Education
Higher Ed overhaul eyed to cut costs
01:00 AM EST on Sunday, December 7, 2008
Bracing for deeper budget cuts, higher education officials are considering a range of cost-saving measures at the state’s three public colleges — from eliminating dozens of small academic programs to consolidating some redundant programs to reducing the number of credits needed to earn a degree.
They also warn that increases in tuition and fees for next year will probably double. Students at the University of Rhode Island, Rhode Island College and Community College of Rhode Island will most likely see increases of 20 percent to 25 percent, or even higher.
“We need to have an ongoing analysis of how we can reduce costs,” said Jack Warner, the state’s higher education commissioner. “We don’t hold out a lot of hope for an infusion of state money, because given the fiscal situation, it doesn’t seem to be there.”
The Board of Governors for Higher Education will vote whether to approve the changes to academic programs at a 5 p.m. meeting tomorrow at CCRI’s Warwick campus.
If approved, the board would begin reviewing small and duplicate programs and recommend cuts in April and May. Bachelor-degree programs that require more than 120 credits and associate-degree programs that require more than 60 credits will be reviewed for possible reduction of credits in June.
It would take a few years to see savings, Warner said, as programs would be phased out gradually to accommodate students currently enrolled.
About 40 small programs graduating 6 or fewer students a year have been eliminated in the past several years. Warner wants to increase the threshold to 11 or fewer students a year, a change that would target another dozen programs for possible elimination.
Consolidating duplicate programs could be trickier. For example, all three schools offer nursing, and both URI and RIC offer popular teacher-training programs. Warner said high volume, high-need courses, such as nursing and teaching, will most likely remain in place. But some smaller or mid-sized programs could be consolidated, although Warner declined to detail possible consolidations.
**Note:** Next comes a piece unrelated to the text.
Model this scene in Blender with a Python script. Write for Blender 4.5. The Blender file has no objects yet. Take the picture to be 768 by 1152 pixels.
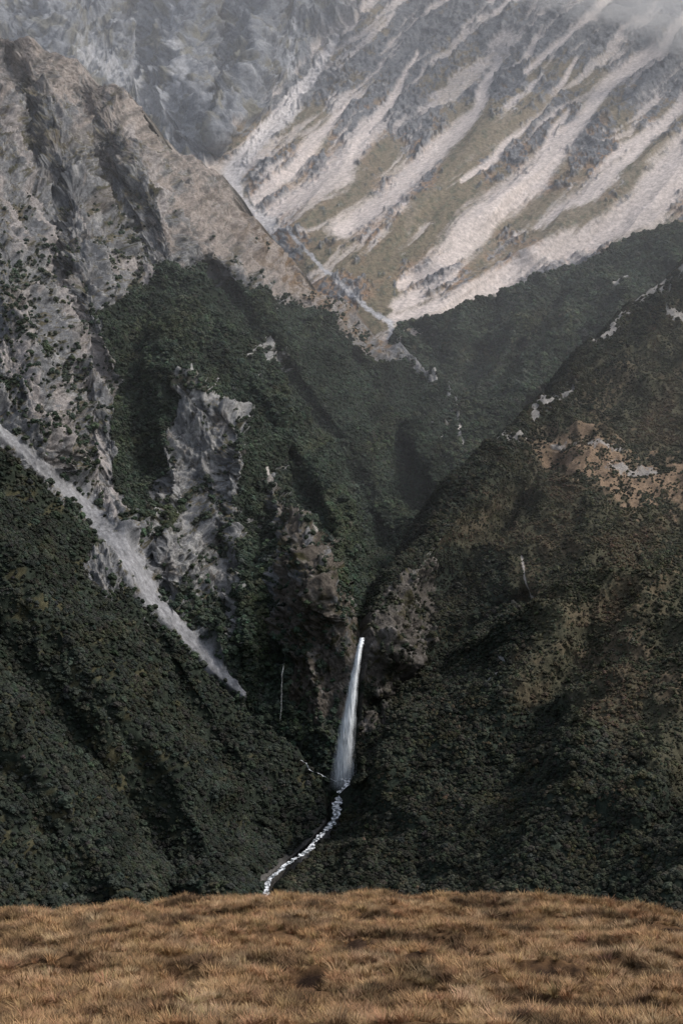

“These are efforts to achieve long-term structural savings,” Warner said. “We understand the need to downsize and restructure and be as lean as we can possibly be. We have a responsibility to do that because we are going to have to pass on a much higher price to students and families and we need to know we have cut as much as we can.”
This year, URI, RIC and CCRI lost about $30 million in state financing, forcing the institutions to hike tuition and fees beyond what they had originally intended. The colleges were counting on about $180 million from the state, but ended up receiving about $150 million. The bulk of higher education’s $850-million budget comes from tuition and fees from the roughly 40,000 students who attend the three colleges.
In January, tuition and fees will once again rise at the three schools by $200 to $250 per student because of more last-minute cuts by the state. In-state students at URI will pay $3,977 this spring, not counting room and board. At RIC, in-state students will pay $2,645, and at CCRI, students will pay $1,597.
The national recession, the state’s yawning budget deficit and Rhode Island’s highest-in-the-nation unemployment rate indicate there will be even less money to run the state colleges next year, Warner said. At this point, the colleges will be lucky to get $147 million from the state for the 2009-2010 academic year — an amount higher education officials referred to as “the worst-case scenario” back in September. With that level of financing, tuition and fees at the three colleges would spike by at least 20 percent to 25 percent. It would be the sharpest increase since the last significant recession and the state’s banking crisis in the early 1990s.
The Board of Governors will have to review its budget, including tuition and fee rates, after Governor Carcieri announces his state spending plan early next year.
“The nature of the crisis we are in means that even though the impact on higher education is not yet known, the trends are clear,” Warner said.
The proposed changes stop short of consolidating the state colleges, an idea briefly floated last spring by lawmakers. Warner said that combining URI and RIC would not save money in the end. Because of unions and other issues, salaries and other costs would rise if the two institutions were merged, he said.
Combining RIC and CCRI was also rejected by higher education officials, who pointed out that CCRI, which has open admissions and offers remedial English and math classes in addition to college courses, clearly has a different mission than a master’s degree granting institution such as RIC, Warner said.